Hasbro Cinematic Universe Writers Room Enlists Marvel Studios Writers and More!

Development continues on the Hasbro Cinematic Universe at Paramount Pictures and the studio has officially announced the franchise’s writers room has taken shape with a number of notable writers.

Akiva Goldsman, who previously headed up the Transformers franchise writers room, will oversee the room which includes: Michael Chabon, Pulitzer Prize winner for The Amazing Adventures of Kavalier & Clay and screenwriter for Spider-Man 2 and John Carter; Brian K. Vaughan, Eisner award winning writer of comics Y: The Last Man and Saga; Nicole Perlman, co-writer of Guardians of the Galaxy and Captain Marvel; Cheo Coker, showrunner of Marvel’s Luke Cage; John Francis Daley and Jonathan Goldstein, directors of Vacation and writers of Spider-Man: Homecoming; Joe Robert Cole, Black Panther and American Crime Story: The People vs. OJ Simpson writer; Jeff Pinker, writer of The Amazing Spider-Man 2 and The Dark Tower; Lindsey Beer, a member of the Transformers writing room and screenwriter of Kingkiller Chronicle; Nicole Riegel, writer of Blacklist script Dogfight; and Geneva Robertson, one of the writers of the Tomb Raider reboot. Hasbro will also deploy in the room an unprecedented team of its top artists and designers to assist Goldsman and the writers to visualize this all-new cinematic universe.  

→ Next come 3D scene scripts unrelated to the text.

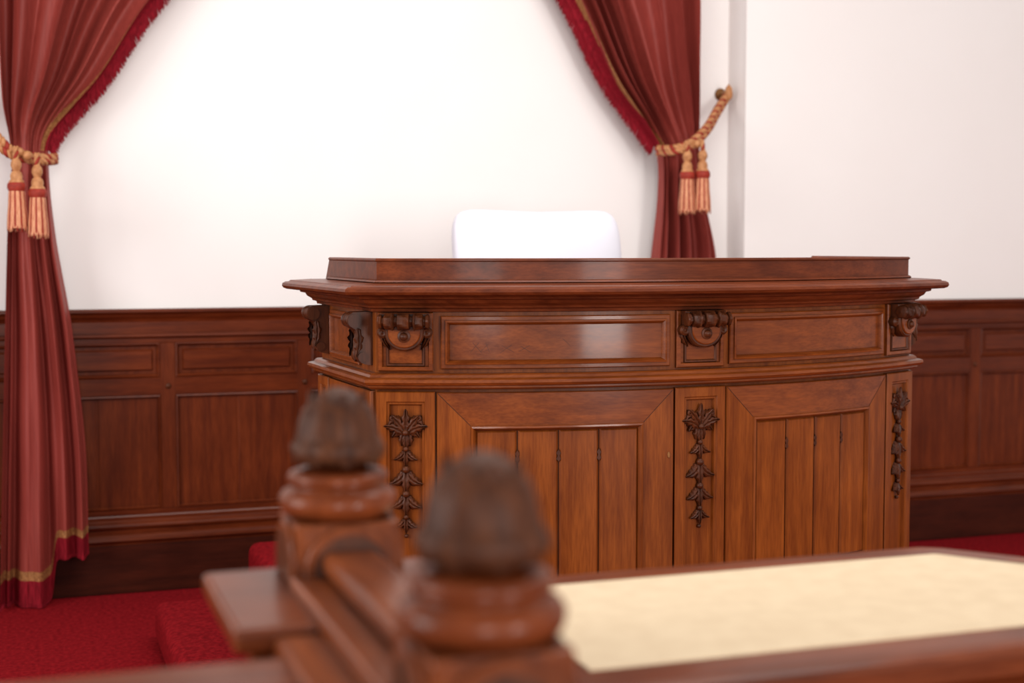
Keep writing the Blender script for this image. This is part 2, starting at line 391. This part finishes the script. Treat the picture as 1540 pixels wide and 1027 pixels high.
# ---------------------------------------------------------------- ROOM
mb=MB(); box(mb,-4,7,-4,6.6,-.1,0,'carpet',0); mb.obj('floor')
YW=6.35; YP=6.17
mb=MB(); box(mb,-.45,3.315,YW,YW+.2,0,4.2,'wall',0); mb.obj('wall_back')
mb=MB(); box(mb,3.315,7,YP,YW+.2,0,4.2,'wall',0); mb.obj('wall_back_right')
mb=MB(); box(mb,-4,-.45,YP,YW+.2,0,4.2,'wall',0); mb.obj('wall_back_left')
mb=MB(); box(mb,7,7.2,-4,YW+.2,0,4.2,'wall',0); mb.obj('wall_right')

def wains(x0,x1,yw,stile0):
    mb=MB()
    m=lambda s,n,z:(s,yw-.001-n,z)
    plate(mb,x0,x1,.0,1.21,0,.010,'wv',m,c=.001,ds=10)
    extr(mb,x0,x1,[(0,1.235),(.050,1.235),(.056,1.230),(.056,1.222),(.048,1.216),(.040,1.214),(.036,1.200),(.028,1.190),(.024,1.178),(.024,1.128),(.034,1.124),(.036,1.116),(.030,1.110),(.020,1.106),(0,1.1)],'wh',m)
    plate(mb,x0,x1,1.085,1.112,.008,.022,'wh',m,ds=10)
    plate(mb,x0,x1,.858,.936,.008,.022,'wh',m,ds=10)
    plate(mb,x0,x1,.330,.362,.008,.022,'wh',m,ds=10)
    extr(mb,x0,x1,[(0,.338),(.026,.338),(.030,.332),(.030,.318),(.036,.312),(.046,.304),(.050,.294),(.046,.284),(.040,.280),(.040,.262),(.048,.256),(.058,.246),(.060,.234),(.052,.226),(.046,.222),(.044,.0),(0,0)],'wh',m)
    plate(mb,x0,x1,.0,.215,.03,.047,'plinth',m,ds=10)
    P=.60; k=math.floor((x0-stile0)/P); s=stile0+k*P
    while s<x1+P:
        a,b=max(x0,s-.033),min(x1,s+.033)
        if b>a+.01: plate(mb,a,b,.36,1.087,.008,.0225,'wv',m)
        if x0+.03<s<x1-.03: 
            ball(mb,(s,.024,.897),.012,'carve',m,sq=.6)
        a,b=max(x0,s+.033),min(x1,s+P-.033)
        if b>a+.08:
            frame(mb,a,b,.936,1.087,[(0,.010),(0,.020),(.006,.024),(.010,.020),(.018,.006),(.026,.006),(.036,.018)],'wh',m,ds=10)
            c=(a+b)/2
            for p,q in ((a,c-.003),(c+.003,b)) if b-a>.4 else ((a,b),):
                frame(mb,p,q,.362,.858,[(0,.008),(0,.009),(.004,.012)],'wv',m,ds=10)
            frame(mb,a,b,.362,.858,[(0,.010),(0,.022),(.006,.025),(.014,.011)],'wv',m,fill=False,ds=10)
        s+=P
    return mb
wains(-.45,3.315,YW,.593).obj('wainscot_back')
wains(3.316,6.99,YP,4.647).obj('wainscot_back_right')
wains(-4,-.451,YP,-.9).obj('wainscot_back_left')

# ---------------------------------------------------------------- DAIS
mb=MB()
box(mb,.848,3.05,3.0,5.80,0,.30,'carpet',.045,4,True)
box(mb,.45,.86,3.0,5.50,0,.155,'carpet',.04,4,True)
mb.obj('carpeted_dais')

# ---------------------------------------------------------------- CHAIR
mb=MB()
cx,cy,zb=1.935,5.00,.30
def bk(x,y,z):
    t=(z+.42)/.84
    return (x*(1.0+.02*t), y+.10*t*t - .03*cos(x*4), z- (.006*cos(x*9) if z>.2 else 0))
superell(mb,(cx,cy+.24,zb+.90),(.345,.060,.445),.55,.20,'cloth',bk)
superell(mb,(cx,cy,zb+.42),(.33,.28,.085),.35,.4,'cloth')
rbox(mb,(cx,cy,zb+.20),(.62,.54,.38),.02,'cloth',3)
for sg in (-1,1):
    rbox(mb,(cx+sg*.34,cy,zb+.34),(.08,.56,.62),.035,'cloth',4)
for sx in (-.25,.25):
    for sy in (-.22,.22): lathe(mb,[(.018,0),(.024,.06),(.028,.1)],'carve',(cx+sx,cy+sy,zb),'z',12)
mb.obj('covered_armchair')

# ---------------------------------------------------------------- CURTAINS
def curtain(outer,inner,ztie,Yc,zsplit,ph):
    mb=MB(); NS,NZ=280,190; zt=3.75
    sg=1 if inner[-1][1]>outer[-1][1] else -1
    def P(s,tn):
        z=tn*zt
        lo=.02+.19*(1/(1+math.exp(-(s-zsplit)*70)))
        zz=z if z>1.0 else lo+(1.0-lo)*z
        xo,xi=herm(outer,z),herm(inner,z)
        w=abs(xi-xo)
        g=math.exp(-((z-ztie)/.16)**2)
        x=xo+(xi-xo)*s
        up=1/(1+math.exp(-(z-ztie)*9))
        f=7.2*s+.42*sin(5.3*s+ph)+.20*sin(11*s+ph*2)+.10*sin(z*1.7+s*7+ph)*(1-g)
        q=sin(2*pi*f); q=math.copysign(abs(q)**.8,q)
        wt=.65+.35*sin(9*s+ph*3+z*.6)
        f2=3.4*s+.3*sin(6*s+ph+1)+.12*sin(z*1.3+ph)
        q2=sin(2*pi*f2)
        qq=up*(q*wt+.25*q2)+(1-up)*(.42*q*wt+.75*q2)
        amp=.072*(1-.6*g)*min(1,w/.28)
        y=Yc-amp*(.9+.1*up)*qq-g*.045*(1-(2*s-1)**2)+.004*sin(z*9+s*20)
        y=min(y,6.30 if z>1.26 else 6.27)
        x+=sg*0.012*cos(2*pi*f)*(1-g)*up
        return (x,y,zz)
    vs=[P(i/NS,j/NZ) for j in range(NZ+1) for i in range(NS+1)]
    groups={'cur':[],'gold':[],'fringe':[]}
    for j in range(NZ):
        zc=(j+.5)/NZ*zt; w=abs(herm(inner,zc)-herm(outer,zc))
        for i in range(NS):
            f=(j*(NS+1)+i,j*(NS+1)+i+1,(j+1)*(NS+1)+i+1,(j+1)*(NS+1)+i)
            d=(1-(i+.5)/NS)*w; k='cur'
            if zc>ztie+.02:
                if d<.018: k='fringe'
                elif d<.034: k='gold'
            if zc<.14: k='gold'
            if zc<.10: k='fringe'
            groups[k].append(f)
    o=len(mb.v); mb.v+=vs
    for k,fs in groups.items():
        ki=mb.mi(k)
        for f in fs: mb.f.append(tuple(a+o for a in f)); mb.m.append(ki); mb.sm.append(True)
    n=1900; fv=[];ff=[]
    for a in range(n):
        t=(ztie+.03+(zt-.1-ztie)*a/n)/zt
        p=Vector(P(1,t)); p2=Vector(P(1,min(1,t+.01))); e=(p2-p).normalized()
        out=Vector((e.z,0,-e.x)); 
        if out.x*sg<0: out=-out
        d=(out*.55+Vector((0,-.05,-.8))+Vector((random.uniform(-.10,.10),random.uniform(-.2,.2),0))).normalized()
        L=random.uniform(.045,.062); wv=e*.0024; b=len(fv)
        mid=p+d*L*.5+Vector((0,-.004,0)); end=p+d*L
        fv+= [p-wv,p+wv,mid-wv,mid+wv,end-wv*.6,end+wv*.6]
        ff+= [(b,b+1,b+3,b+2),(b+2,b+3,b+5,b+4)]
    mb.add([tuple(v) for v in fv],ff,'fringe')
    fv=[];ff=[]
    for a in range(700):
        s=a/700; p=Vector(P(s,.0)); b=len(fv); L=.018+random.uniform(-.004,.003)
        x=Vector((.0018,0,0)); fv+=[p-x,p+x,p+x*.6-Vector((0,0,L*.8)),p-x*.6-Vector((0,0,L*.8))]; ff.append((b,b+1,b+2,b+3))
    mb.add([tuple(v) for v in fv],ff,'fringe')
    return mb
def rope(mb,pts,r=.0095):
    path=spline(pts,60); T,U=frames(path)
    acc=[0]
    for i in range(1,len(path)): acc.append(acc[-1]+(path[i]-path[i-1]).length)
    for k,mt in enumerate(('rgold','rred','rgold')):
        hp=[]
        for i,p in enumerate(path):
            a=acc[i]*2*pi/.060+k*2*pi/3; w=T[i].cross(U[i])
            hp.append(p+(U[i]*cos(a)+w*sin(a))*r*.95)
        tube(mb,hp,r,mt,7)
def tassel(mb,x,y,z,L=.29,r=.038):
    rope(mb,[(x,y+.01,z+.03),(x,y,z),(x,y,z-.03)],.006)
    h=z-.02
    lathe(mb,[(.004,h+.01),(.014,h),(.02,h-.012),(.021,h-.025),(.016,h-.038),(.013,h-.045)],'rgold',(x,y,0),'z',20,rip=lambda a,q:1+.08*sin(8*a))
    lathe(mb,[(.013,h-.045),(.020,h-.052),(.024,h-.065),(.022,h-.078),(.028,h-.084),(.030,h-.095)],'rgold',(x,y,0),'z',20)
    lathe(mb,[(.030,h-.090),(.035,h-.097),(.036,h-.112),(.031,h-.124)],'rred',(x,y,0),'z',24)
    class F:
        alt='rred'
        def __call__(s,i,a): return i%6<2
    lathe(mb,[(.030,h-.122),(.032,h-.14),(.034,h-.18),(r,h-.22),(r*1.05,z-L+.01),(r*1.0,z-L)],'peach',(x,y,0),'z',60,rip=lambda a,q:1+.07*sin(30*a),matf=F())
    for i in range(40):
        a=2*pi*i/40; rr=r*.98; p=Vector((x+rr*cos(a),y+rr*sin(a),z-L+.01)); l=random.uniform(.01,.028)
        tube(mb,[p,p+Vector((0,0,-l))],.0028,'peach' if i%3 else 'rred',5)
def hook(mb,x,y,z):
    lathe(mb,[(.030,-.001),(.030,-.008),(.018,-.014),(.010,-.02),(.008,-.06),(.012,-.066),(.018,-.075),(.016,-.086),(.0009,-.092)],'brass',(x,y,z),'y',20)

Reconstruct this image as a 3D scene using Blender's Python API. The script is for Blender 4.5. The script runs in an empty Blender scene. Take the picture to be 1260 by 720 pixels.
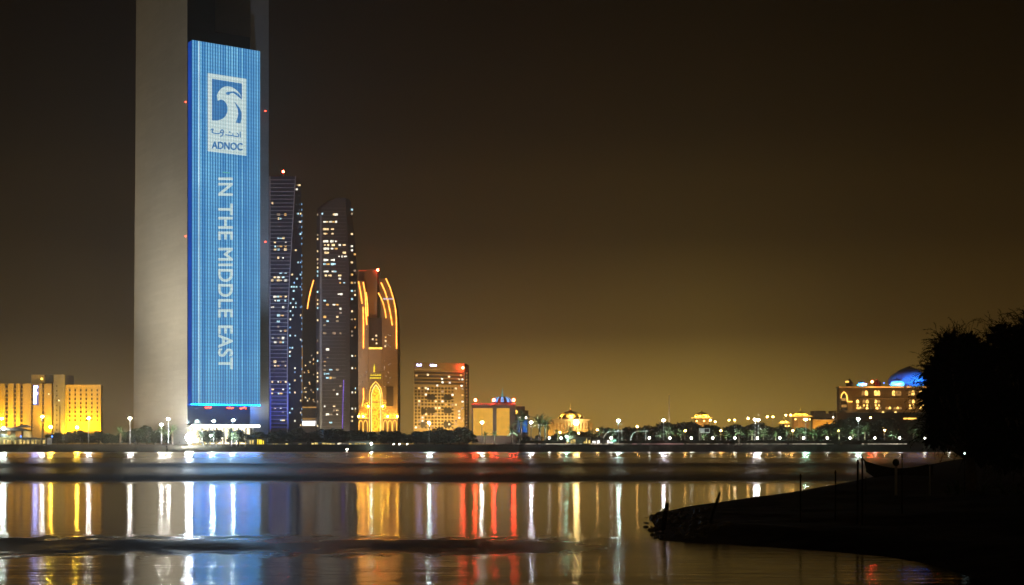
import bpy, bmesh, math, random
from mathutils import Vector, Matrix
random.seed(7)
S = bpy.context.scene
COL = S.collection
R = math.radians

# ------------------------------------------------------------------ camera, world, light, exposure
F, CX, HY, CAMZ = 1750.0, 630.0, 548.0, 4.0        # focal length in photo pixels, centre column, horizon row, eye height
cam_d = bpy.data.cameras.new('camera')
cam = bpy.data.objects.new('camera', cam_d); COL.objects.link(cam)
cam.location = (0, 0, CAMZ); cam.rotation_euler = (R(90), 0, 0)
cam_d.sensor_width = 36; cam_d.lens = 36 * F / 1260
cam_d.shift_y = (HY - 360) / 1260
cam_d.clip_start = 0.5; cam_d.clip_end = 30000
S.camera = cam

W = bpy.data.worlds.new('World'); S.world = W; W.use_nodes = True
def build_world():
    nt = W.node_tree; n = nt.nodes; l = nt.links; n.clear()
    out = n.new('ShaderNodeOutputWorld'); add = n.new('ShaderNodeAddShader'); l.new(add.outputs[0], out.inputs[0])
    sky = n.new('ShaderNodeTexSky'); sky.sky_type = 'NISHITA'; sky.sun_disc = False
    sky.sun_elevation = R(-4); sky.sun_rotation = R(200)
    b0 = n.new('ShaderNodeBackground'); b0.inputs[1].default_value = 0.0004
    l.new(sky.outputs[0], b0.inputs[0]); l.new(b0.outputs[0], add.inputs[0])
    # glow of the city: sodium light scattered in the humid air, strongest low over the shore
    tc = n.new('ShaderNodeTexCoord'); sp = n.new('ShaderNodeSeparateXYZ'); l.new(tc.outputs['Generated'], sp.inputs[0])
    mr = n.new('ShaderNodeMapRange'); mr.inputs[1].default_value = 0; mr.inputs[2].default_value = 0.6
    l.new(sp.outputs[2], mr.inputs[0])
    r1 = n.new('ShaderNodeValToRGB'); l.new(mr.outputs[0], r1.inputs[0])
    stops = [(0.0, (.43, .265, .055)), (.045, (.385, .235, .049)), (.13, (.112, .065, .0150)), (.24, (.030, .0175, .0052)),
             (.36, (.0095, .0056, .0025)), (.52, (.003, .0017, .0009)), (.75, (.002, .0012, .0008)), (1.0, (.0015, .001, .001))]
    cr = r1.color_ramp
    while len(cr.elements) < len(stops): cr.elements.new(.5)
    for e, (p, c) in zip(cr.elements, stops): e.position = p; e.color = (*c, 1)
    mx = n.new('ShaderNodeMapRange'); mx.inputs[1].default_value = -.42; mx.inputs[2].default_value = .42
    l.new(sp.outputs[0], mx.inputs[0])
    r2 = n.new('ShaderNodeValToRGB'); l.new(mx.outputs[0], r2.inputs[0])
    st2 = [(0, (.32, .35, .56)), (.18, (.43, .46, .78)), (.36, (.74, .70, .88)), (.52, (1.02, .98, .98)), (.66, (1.05, 1.07, .92)), (.80, (.62, .60, .50)), (1, (.34, .31, .30))]
    cr = r2.color_ramp
    while len(cr.elements) < len(st2): cr.elements.new(.5)
    for e, (p, c) in zip(cr.elements, st2): e.position = p; e.color = (*c, 1)
    # soft uneven murk
    nz = n.new('ShaderNodeTexNoise'); nz.inputs['Scale'].default_value = 5; nz.inputs['Detail'].default_value = 3
    l.new(tc.outputs['Generated'], nz.inputs[0])
    nm = n.new('ShaderNodeMapRange'); nm.inputs[1].default_value = .3; nm.inputs[2].default_value = .7; nm.inputs[3].default_value = .88; nm.inputs[4].default_value = 1.12
    l.new(nz.outputs[0], nm.inputs[0])
    m1 = n.new('ShaderNodeVectorMath'); m1.operation = 'MULTIPLY'; l.new(r1.outputs[0], m1.inputs[0]); l.new(r2.outputs[0], m1.inputs[1])
    m2 = n.new('ShaderNodeVectorMath'); m2.operation = 'SCALE'; l.new(m1.outputs[0], m2.inputs[0]); l.new(nm.outputs[0], m2.inputs[3])
    b1 = n.new('ShaderNodeBackground'); b1.inputs[1].default_value = 1.0
    l.new(m2.outputs[0], b1.inputs[0]); l.new(b1.outputs[0], add.inputs[1])
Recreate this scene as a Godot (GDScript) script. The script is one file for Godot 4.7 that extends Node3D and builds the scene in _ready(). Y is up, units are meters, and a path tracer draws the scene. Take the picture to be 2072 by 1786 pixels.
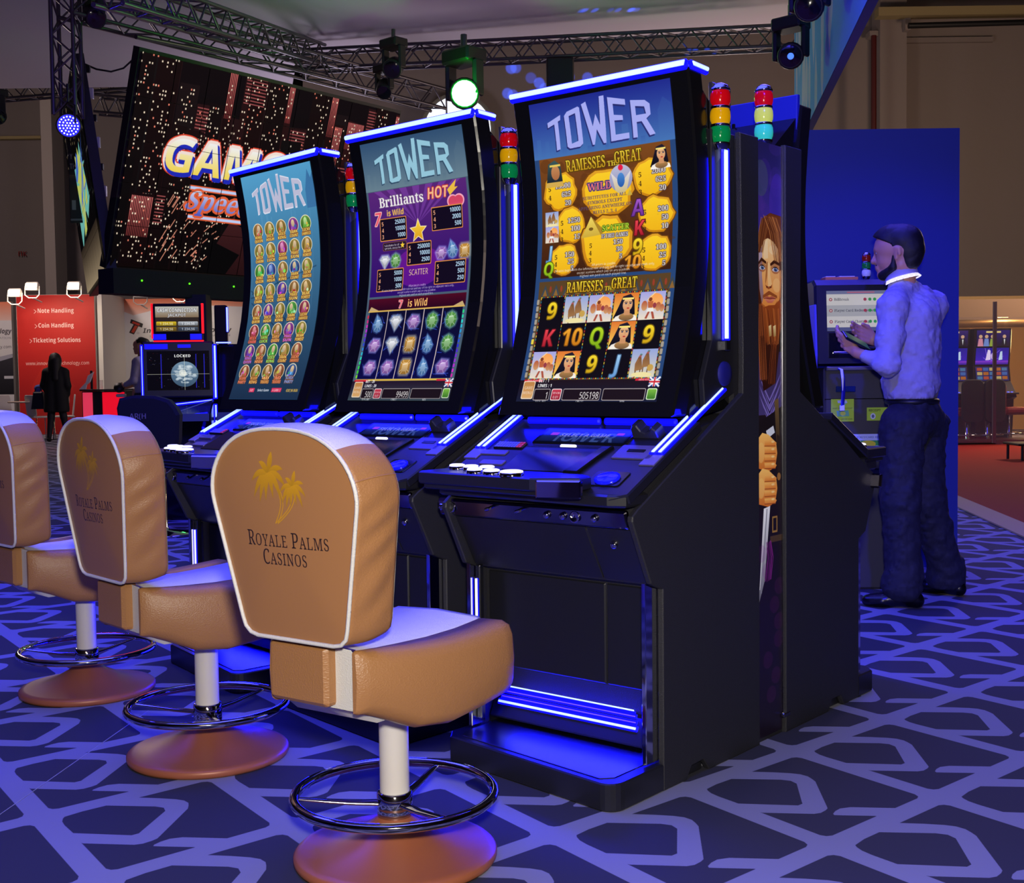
extends Node3D

const FOCAL := 2502.4
const EYE := Vector3(2.1215, 1.113, 2.8382)
const PSI := 0.7485
const PITCH := 0.0519
const ROLL := -0.0131

var mats := {}
var taken := {}
var rng := RandomNumberGenerator.new()
var fonts := {}

func _ready():
	rng.seed = 77
	# camera
	var cam := Camera3D.new()
	cam.name = "camera"
	cam.fov = rad_to_deg(2.0 * atan(893.0 / FOCAL))
	cam.near = 0.05
	cam.far = 200.0
	cam.position = EYE
	cam.basis = Basis(Vector3.UP, PSI) * Basis(Vector3.RIGHT, -PITCH) * Basis(Vector3.BACK, ROLL)
	add_child(cam)
	cam.current = true
	# air, exposure
	var we := WorldEnvironment.new()
	we.name = "environment"
	var env := Environment.new()
	env.background_mode = Environment.BG_COLOR
	env.background_color = Color(0.02, 0.02, 0.03)
	env.tonemap_mode = Environment.TONE_MAPPER_LINEAR
	env.tonemap_exposure = 1.0
	env.sdfgi_enabled = true
	env.ssao_enabled = true
	env.ssil_enabled = true
	we.environment = env
	add_child(we)
	lights()
	materials()
	structure()
	machines()
	stools()
	right_side()
	left_side()
	rigging()
	people()

func omni(called: String, pos: Vector3, col: Color, energy: float, size := 0.1, parent: Node = self):
	var l := OmniLight3D.new()
	l.name = called
	l.light_color = col
	l.light_energy = energy
	l.light_size = size
	l.omni_range = 60.0
	l.omni_attenuation = 2.0
	l.shadow_enabled = true
	parent.add_child(l, true)
	l.position = pos
	return l

func spot(called: String, pos: Vector3, target: Vector3, col: Color, energy: float, angle: float, size := 0.1, blend := 0.6):
	var l := SpotLight3D.new()
	l.name = called
	l.light_color = col
	l.light_energy = energy
	l.light_size = size
	l.spot_range = 80.0
	l.spot_attenuation = 2.0
	l.spot_angle = angle
	l.spot_angle_attenuation = blend
	l.shadow_enabled = true
	add_child(l, true)
	l.position = pos
	l.basis = Basis.looking_at(target - pos, Vector3.UP if absf((target - pos).normalized().y) < 0.98 else Vector3.RIGHT)
	return l

func area(called: String, pos: Vector3, towards: Vector3, col: Color, energy: float, size: Vector2, parent: Node = self):
	var l := AreaLight3D.new()
	l.name = called
	l.light_color = col
	l.light_energy = energy
	l.area_size = size
	l.area_range = 60.0
	l.area_attenuation = 2.0
	l.shadow_enabled = true
	parent.add_child(l, true)
	l.position = pos
	l.basis = Basis.looking_at(towards, Vector3.UP if absf(towards.normalized().y) < 0.98 else Vector3.RIGHT)
	return l

func lights():
	# the photographer's flash, beside and above the lens
	spot("camera_flash", EYE + stage(0.05, -0.02, 0.22), EYE + stage(0.0, 4.0, -0.35), Color(1.0, 0.97, 0.91), 8.4, 38.0, 0.06, 0.6)
	# violet-blue wash from the rig over the carpet
	area("violet_rig_wash", EYE + stage(-0.6, 3.2, 4.5), Vector3(0, -1, 0), Color(0.34, 0.37, 1.0), 28.0, Vector2(5.0, 5.0))
	area("blue_rig_wash", EYE + stage(2.2, 7.6, 4.2), Vector3(-0.1, -1, 0), Color(0.3, 0.26, 1.0), 30.0, Vector2(2.5, 2.5))
	area("blue_rig_wash", EYE + stage(-3.2, 6.0, 4.2), Vector3(0, -1, 0), Color(0.16, 0.17, 1.0), 36.0, Vector2(2.5, 2.5))
	# canopy uplight
	area("violet_canopy_wash", EYE + stage(-3.0, 10.5, 2.2), Vector3(0, 1, 0), Color(0.95, 0.52, 1.0), 2.7, Vector2(10, 9))
	# dull warm hall lamps
	omni("hall_lamp", EYE + stage(9.0, 18.0, 3.0), Color(1.0, 0.86, 0.76), 15.0, 0.6)
	omni("hall_lamp", EYE + stage(-2.5, 20.5, 2.6), Color(0.95, 0.9, 1.0), 4.6, 0.6)
	omni("hall_lamp", EYE + stage(3.5, 20.0, 2.6), Color(1.0, 0.92, 0.88), 4.6, 0.6)
	# blue moving head aimed at the kiosk corner
	spot("blue_kiosk_spot", EYE + stage(0.6, -0.6, 3.6), EYE + stage(1.95, 6.1, -0.1), Color(0.13, 0.11, 1.0), 52.0, 12.0, 0.12, 0.6)
	omni("hall_lamp", EYE + stage(-11.0, 25.0, 5.0), Color(1.0, 0.9, 0.88), 14.0, 0.6)
	omni("hall_lamp", EYE + stage(0.5, -6.0, 3.0), Color(1.0, 0.88, 0.82), 3.0, 1.0)

# --- places: the camera's heading gives a frame r (right), f (forward), h (up)
func stage(r: float, f: float, h: float) -> Vector3:
	return Vector3(r * cos(PSI) - f * sin(PSI), h, -r * sin(PSI) - f * cos(PSI))

func at(x: float, y: float, f: float) -> Vector3:
	var u := x - 1036.0
	var v := y - 892.92
	var u2 := u * cos(ROLL) + v * sin(ROLL)
	var v2 := -u * sin(ROLL) + v * cos(ROLL)
	var X := u2 / FOCAL
	var Y := -v2 / FOCAL
	var h := Y * cos(PITCH) - sin(PITCH)
	var z := cos(PITCH) + Y * sin(PITCH)
	return EYE + stage(X / z * f, f, h / z * f)

func foot(x: float, y: float, f: float) -> Vector3:
	var p := at(x, y, f)
	return Vector3(p.x, 0, p.z)

func ground(x: float, y: float) -> Vector3:
	var a := at(x, y, 1.0) - EYE
	return EYE + a * (-EYE.y / a.y)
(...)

“Paramount and Hasbro have partnered on many successful films in the past, including the ‘Transformers’ and ‘G.I. Joe,’ franchises,” said Brad Grey, Chairman and CEO of Paramount Pictures. “Bringing together a writers room of this caliber is a bold step for our partnership, and one that we believe is critical for building these brands into new, successful franchises for the future.”

“Together with Paramount, we have assembled a team of incredibly talented creative minds and storytellers to continue to help tell the rich history and narrative behind this interconnected cinematic universe, and we are thrilled to be working with Akiva Goldsman again to guide this process,” said Brian Goldner. “We are also excited to partner with Paramount to produce the films, as we’ve had a strong and collaborative partnership since our first Transformers movie in 2007.”

The franchises set to be the groundwork for the Hasbro Cinematic Universe are G.I. Joe, Micronauts, Visionaries, M.A.S.K. and ROM: SpaceKnight. Paramount and Allspark Pictures (Hasbro’s film label) will produce all of the films with the writer’s room set to convene for the first time on Monday.

While audiences are already familiar with “G.I. Joe” after the two moderately successful films, G.I. Joe: Rise of Cobra in 2009 followed by G.I. Joe: Retaliation in 2013, you might need a refresher on the others if you were born after 1990. “ROM” started as a robotic toy kit from Parker Brothers (now a Hasbro subsidiary) and achieved a cult popularity thanks to a Marvel comic book series about a human who volunteers to transform himself into a robotic spaceknight to defend the planet Galador from invading Dire Wraiths. “M.A.S.K.” (Mobile Armored Strike Kommand) was a Kenner product that spawned a one-season Saturday morning cartoon series about a special advanced task force that fights a criminal organization called V.E.N.O.M. (Vicious Evil Network of Mayhem). Another one-and-done animated series was based around “Visionaries: Knights of the Magical Light,” which also became an unsuccessful line of Hasbro action figures that had holograms on their chests and staffs to represent their supernatural magic abilities. The “Micronauts” toys were originally launched in Japan as “Microman” but were re-imagined for America by Mego toys and in a Marvel Comics series as subatomic-sized warriors.

There is no word on whether the long-term plan is to integrate this universe with the Transformers universe, of which three more films are already planned, or if there is potential to reboot failed cinematic Hasbro properties like Battleship or Jem and the Holograms, though if these initial characters translate well, the sky’s the limit.